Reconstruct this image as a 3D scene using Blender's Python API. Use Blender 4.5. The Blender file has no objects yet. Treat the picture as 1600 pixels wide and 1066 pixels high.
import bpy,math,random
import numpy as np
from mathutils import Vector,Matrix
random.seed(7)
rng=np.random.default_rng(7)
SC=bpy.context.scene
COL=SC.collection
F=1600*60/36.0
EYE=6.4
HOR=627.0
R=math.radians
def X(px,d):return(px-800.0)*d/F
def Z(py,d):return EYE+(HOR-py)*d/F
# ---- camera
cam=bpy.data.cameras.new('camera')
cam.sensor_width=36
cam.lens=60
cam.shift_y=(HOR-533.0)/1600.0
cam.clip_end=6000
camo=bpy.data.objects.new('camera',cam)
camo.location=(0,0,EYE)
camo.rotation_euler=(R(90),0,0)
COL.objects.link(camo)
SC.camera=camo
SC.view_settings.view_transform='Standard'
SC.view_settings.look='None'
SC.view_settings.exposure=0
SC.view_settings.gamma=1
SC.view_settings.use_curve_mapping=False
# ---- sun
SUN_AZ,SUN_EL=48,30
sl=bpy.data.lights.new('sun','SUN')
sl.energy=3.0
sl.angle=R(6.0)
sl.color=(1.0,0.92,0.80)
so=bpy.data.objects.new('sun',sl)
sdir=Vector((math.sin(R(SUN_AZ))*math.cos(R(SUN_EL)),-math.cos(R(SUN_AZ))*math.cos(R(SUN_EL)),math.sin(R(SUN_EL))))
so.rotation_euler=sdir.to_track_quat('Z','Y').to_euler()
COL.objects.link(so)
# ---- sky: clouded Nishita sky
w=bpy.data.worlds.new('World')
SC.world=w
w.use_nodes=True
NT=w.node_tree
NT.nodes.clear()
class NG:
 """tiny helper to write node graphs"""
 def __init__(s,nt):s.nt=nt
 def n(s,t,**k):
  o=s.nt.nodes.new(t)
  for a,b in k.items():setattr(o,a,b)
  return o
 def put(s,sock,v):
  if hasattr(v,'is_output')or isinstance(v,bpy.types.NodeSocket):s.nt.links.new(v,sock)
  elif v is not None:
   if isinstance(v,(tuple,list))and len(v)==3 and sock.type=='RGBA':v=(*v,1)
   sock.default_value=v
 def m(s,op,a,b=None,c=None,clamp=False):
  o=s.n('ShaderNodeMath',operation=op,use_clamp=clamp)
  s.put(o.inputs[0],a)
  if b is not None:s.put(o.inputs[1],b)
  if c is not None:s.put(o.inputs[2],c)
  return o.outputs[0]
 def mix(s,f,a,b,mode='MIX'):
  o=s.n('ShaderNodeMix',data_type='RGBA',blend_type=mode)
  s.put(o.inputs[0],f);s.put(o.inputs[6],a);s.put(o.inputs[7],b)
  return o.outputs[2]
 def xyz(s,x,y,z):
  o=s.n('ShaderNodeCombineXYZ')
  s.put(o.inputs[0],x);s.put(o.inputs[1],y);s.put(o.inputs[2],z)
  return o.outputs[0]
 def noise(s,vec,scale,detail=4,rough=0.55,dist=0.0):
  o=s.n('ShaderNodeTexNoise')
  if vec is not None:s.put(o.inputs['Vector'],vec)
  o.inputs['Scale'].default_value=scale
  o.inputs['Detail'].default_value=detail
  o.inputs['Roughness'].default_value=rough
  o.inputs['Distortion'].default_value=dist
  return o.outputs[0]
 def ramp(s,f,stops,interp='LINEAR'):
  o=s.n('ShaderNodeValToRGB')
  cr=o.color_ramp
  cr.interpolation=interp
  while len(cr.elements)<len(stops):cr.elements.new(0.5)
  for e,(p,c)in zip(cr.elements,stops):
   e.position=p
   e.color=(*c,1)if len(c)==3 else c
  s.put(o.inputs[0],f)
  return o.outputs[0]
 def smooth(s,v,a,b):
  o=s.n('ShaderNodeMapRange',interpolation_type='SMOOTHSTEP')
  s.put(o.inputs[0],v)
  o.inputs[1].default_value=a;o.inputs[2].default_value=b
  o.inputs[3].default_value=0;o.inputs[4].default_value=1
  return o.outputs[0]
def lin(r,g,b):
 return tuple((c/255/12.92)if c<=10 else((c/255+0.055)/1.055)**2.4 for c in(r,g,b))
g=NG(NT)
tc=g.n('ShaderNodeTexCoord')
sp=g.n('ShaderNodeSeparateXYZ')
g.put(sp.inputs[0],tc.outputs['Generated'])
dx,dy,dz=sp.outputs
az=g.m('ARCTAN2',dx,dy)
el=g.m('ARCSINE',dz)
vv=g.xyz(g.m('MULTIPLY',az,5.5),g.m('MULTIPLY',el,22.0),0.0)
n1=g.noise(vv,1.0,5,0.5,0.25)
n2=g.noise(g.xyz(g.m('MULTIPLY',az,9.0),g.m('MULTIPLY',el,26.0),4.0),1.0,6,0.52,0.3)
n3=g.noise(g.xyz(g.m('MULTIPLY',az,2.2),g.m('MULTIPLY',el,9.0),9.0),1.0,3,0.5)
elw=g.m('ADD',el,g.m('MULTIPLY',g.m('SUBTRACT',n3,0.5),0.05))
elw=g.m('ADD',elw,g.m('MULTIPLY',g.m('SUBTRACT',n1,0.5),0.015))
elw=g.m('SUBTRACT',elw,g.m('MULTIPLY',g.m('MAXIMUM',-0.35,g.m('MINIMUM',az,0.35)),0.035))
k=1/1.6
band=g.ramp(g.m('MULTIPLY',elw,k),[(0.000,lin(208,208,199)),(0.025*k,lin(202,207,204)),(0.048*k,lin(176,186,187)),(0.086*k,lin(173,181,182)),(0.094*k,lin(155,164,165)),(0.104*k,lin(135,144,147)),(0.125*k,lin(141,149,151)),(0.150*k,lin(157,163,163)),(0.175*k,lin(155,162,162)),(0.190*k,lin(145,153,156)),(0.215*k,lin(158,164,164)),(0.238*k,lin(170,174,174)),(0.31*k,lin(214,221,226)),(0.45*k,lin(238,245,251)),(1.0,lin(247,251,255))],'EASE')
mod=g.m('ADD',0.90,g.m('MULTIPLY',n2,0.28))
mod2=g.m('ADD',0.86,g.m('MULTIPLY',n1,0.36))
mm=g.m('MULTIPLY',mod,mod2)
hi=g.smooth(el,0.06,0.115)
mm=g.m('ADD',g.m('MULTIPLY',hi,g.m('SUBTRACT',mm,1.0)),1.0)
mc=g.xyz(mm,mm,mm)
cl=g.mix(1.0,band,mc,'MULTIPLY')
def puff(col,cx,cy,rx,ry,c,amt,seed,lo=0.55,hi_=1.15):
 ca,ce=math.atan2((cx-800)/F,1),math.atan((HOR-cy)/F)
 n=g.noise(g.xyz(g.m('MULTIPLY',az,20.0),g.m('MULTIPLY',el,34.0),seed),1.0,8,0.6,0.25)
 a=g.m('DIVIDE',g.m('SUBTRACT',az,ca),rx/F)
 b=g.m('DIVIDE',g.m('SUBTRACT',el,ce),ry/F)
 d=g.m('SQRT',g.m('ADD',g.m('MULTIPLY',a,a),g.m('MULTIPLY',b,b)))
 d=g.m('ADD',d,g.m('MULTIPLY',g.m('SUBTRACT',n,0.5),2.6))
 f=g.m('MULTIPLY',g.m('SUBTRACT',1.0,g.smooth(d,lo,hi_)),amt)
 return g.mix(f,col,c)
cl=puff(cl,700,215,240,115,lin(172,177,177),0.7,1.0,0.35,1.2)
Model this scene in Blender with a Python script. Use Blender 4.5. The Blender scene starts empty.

───

→ **SET PROBLEM**:
Repeat the entries exactly, all of them.

→ **TASK RESPONSE**:
Reconstruct this image as a 3D scene using Blender's Python API. Use Blender 4.5. The Blender file has no objects yet. Treat the picture as 1600 pixels wide and 1066 pixels high.
import bpy,math,random
import numpy as np
from mathutils import Vector,Matrix
random.seed(7)
rng=np.random.default_rng(7)
SC=bpy.context.scene
COL=SC.collection
F=1600*60/36.0
EYE=6.4
HOR=627.0
R=math.radians
def X(px,d):return(px-800.0)*d/F
def Z(py,d):return EYE+(HOR-py)*d/F
# ---- camera
cam=bpy.data.cameras.new('camera')
cam.sensor_width=36
cam.lens=60
cam.shift_y=(HOR-533.0)/1600.0
cam.clip_end=6000
camo=bpy.data.objects.new('camera',cam)
camo.location=(0,0,EYE)
camo.rotation_euler=(R(90),0,0)
COL.objects.link(camo)
SC.camera=camo
SC.view_settings.view_transform='Standard'
SC.view_settings.look='None'
SC.view_settings.exposure=0
SC.view_settings.gamma=1
SC.view_settings.use_curve_mapping=False
# ---- sun
SUN_AZ,SUN_EL=48,30
sl=bpy.data.lights.new('sun','SUN')
sl.energy=3.0
sl.angle=R(6.0)
sl.color=(1.0,0.92,0.80)
so=bpy.data.objects.new('sun',sl)
sdir=Vector((math.sin(R(SUN_AZ))*math.cos(R(SUN_EL)),-math.cos(R(SUN_AZ))*math.cos(R(SUN_EL)),math.sin(R(SUN_EL))))
so.rotation_euler=sdir.to_track_quat('Z','Y').to_euler()
COL.objects.link(so)
# ---- sky: clouded Nishita sky
w=bpy.data.worlds.new('World')
SC.world=w
w.use_nodes=True
NT=w.node_tree
NT.nodes.clear()
class NG:
 """tiny helper to write node graphs"""
 def __init__(s,nt):s.nt=nt
 def n(s,t,**k):
  o=s.nt.nodes.new(t)
  for a,b in k.items():setattr(o,a,b)
  return o
 def put(s,sock,v):
  if hasattr(v,'is_output')or isinstance(v,bpy.types.NodeSocket):s.nt.links.new(v,sock)
  elif v is not None:
   if isinstance(v,(tuple,list))and len(v)==3 and sock.type=='RGBA':v=(*v,1)
   sock.default_value=v
 def m(s,op,a,b=None,c=None,clamp=False):
  o=s.n('ShaderNodeMath',operation=op,use_clamp=clamp)
  s.put(o.inputs[0],a)
  if b is not None:s.put(o.inputs[1],b)
  if c is not None:s.put(o.inputs[2],c)
  return o.outputs[0]
 def mix(s,f,a,b,mode='MIX'):
  o=s.n('ShaderNodeMix',data_type='RGBA',blend_type=mode)
  s.put(o.inputs[0],f);s.put(o.inputs[6],a);s.put(o.inputs[7],b)
  return o.outputs[2]
 def xyz(s,x,y,z):
  o=s.n('ShaderNodeCombineXYZ')
  s.put(o.inputs[0],x);s.put(o.inputs[1],y);s.put(o.inputs[2],z)
  return o.outputs[0]
 def noise(s,vec,scale,detail=4,rough=0.55,dist=0.0):
  o=s.n('ShaderNodeTexNoise')
  if vec is not None:s.put(o.inputs['Vector'],vec)
  o.inputs['Scale'].default_value=scale
  o.inputs['Detail'].default_value=detail
  o.inputs['Roughness'].default_value=rough
  o.inputs['Distortion'].default_value=dist
  return o.outputs[0]
 def ramp(s,f,stops,interp='LINEAR'):
  o=s.n('ShaderNodeValToRGB')
  cr=o.color_ramp
  cr.interpolation=interp
  while len(cr.elements)<len(stops):cr.elements.new(0.5)
  for e,(p,c)in zip(cr.elements,stops):
   e.position=p
   e.color=(*c,1)if len(c)==3 else c
  s.put(o.inputs[0],f)
  return o.outputs[0]
 def smooth(s,v,a,b):
  o=s.n('ShaderNodeMapRange',interpolation_type='SMOOTHSTEP')
  s.put(o.inputs[0],v)
  o.inputs[1].default_value=a;o.inputs[2].default_value=b
  o.inputs[3].default_value=0;o.inputs[4].default_value=1
  return o.outputs[0]
def lin(r,g,b):
 return tuple((c/255/12.92)if c<=10 else((c/255+0.055)/1.055)**2.4 for c in(r,g,b))
g=NG(NT)
tc=g.n('ShaderNodeTexCoord')
sp=g.n('ShaderNodeSeparateXYZ')
g.put(sp.inputs[0],tc.outputs['Generated'])
dx,dy,dz=sp.outputs
az=g.m('ARCTAN2',dx,dy)
el=g.m('ARCSINE',dz)
vv=g.xyz(g.m('MULTIPLY',az,5.5),g.m('MULTIPLY',el,22.0),0.0)
n1=g.noise(vv,1.0,5,0.5,0.25)
n2=g.noise(g.xyz(g.m('MULTIPLY',az,9.0),g.m('MULTIPLY',el,26.0),4.0),1.0,6,0.52,0.3)
n3=g.noise(g.xyz(g.m('MULTIPLY',az,2.2),g.m('MULTIPLY',el,9.0),9.0),1.0,3,0.5)
elw=g.m('ADD',el,g.m('MULTIPLY',g.m('SUBTRACT',n3,0.5),0.05))
elw=g.m('ADD',elw,g.m('MULTIPLY',g.m('SUBTRACT',n1,0.5),0.015))
elw=g.m('SUBTRACT',elw,g.m('MULTIPLY',g.m('MAXIMUM',-0.35,g.m('MINIMUM',az,0.35)),0.035))
k=1/1.6
band=g.ramp(g.m('MULTIPLY',elw,k),[(0.000,lin(208,208,199)),(0.025*k,lin(202,207,204)),(0.048*k,lin(176,186,187)),(0.086*k,lin(173,181,182)),(0.094*k,lin(155,164,165)),(0.104*k,lin(135,144,147)),(0.125*k,lin(141,149,151)),(0.150*k,lin(157,163,163)),(0.175*k,lin(155,162,162)),(0.190*k,lin(145,153,156)),(0.215*k,lin(158,164,164)),(0.238*k,lin(170,174,174)),(0.31*k,lin(214,221,226)),(0.45*k,lin(238,245,251)),(1.0,lin(247,251,255))],'EASE')
mod=g.m('ADD',0.90,g.m('MULTIPLY',n2,0.28))
mod2=g.m('ADD',0.86,g.m('MULTIPLY',n1,0.36))
mm=g.m('MULTIPLY',mod,mod2)
hi=g.smooth(el,0.06,0.115)
mm=g.m('ADD',g.m('MULTIPLY',hi,g.m('SUBTRACT',mm,1.0)),1.0)
mc=g.xyz(mm,mm,mm)
cl=g.mix(1.0,band,mc,'MULTIPLY')
def puff(col,cx,cy,rx,ry,c,amt,seed,lo=0.55,hi_=1.15):
 ca,ce=math.atan2((cx-800)/F,1),math.atan((HOR-cy)/F)
 n=g.noise(g.xyz(g.m('MULTIPLY',az,20.0),g.m('MULTIPLY',el,34.0),seed),1.0,8,0.6,0.25)
 a=g.m('DIVIDE',g.m('SUBTRACT',az,ca),rx/F)
 b=g.m('DIVIDE',g.m('SUBTRACT',el,ce),ry/F)
 d=g.m('SQRT',g.m('ADD',g.m('MULTIPLY',a,a),g.m('MULTIPLY',b,b)))
 d=g.m('ADD',d,g.m('MULTIPLY',g.m('SUBTRACT',n,0.5),2.6))
 f=g.m('MULTIPLY',g.m('SUBTRACT',1.0,g.smooth(d,lo,hi_)),amt)
 return g.mix(f,col,c)
cl=puff(cl,700,215,240,115,lin(172,177,177),0.7,1.0,0.35,1.2)
Model this scene in Blender with a Python script. Use Blender 4.5. The Blender scene starts empty.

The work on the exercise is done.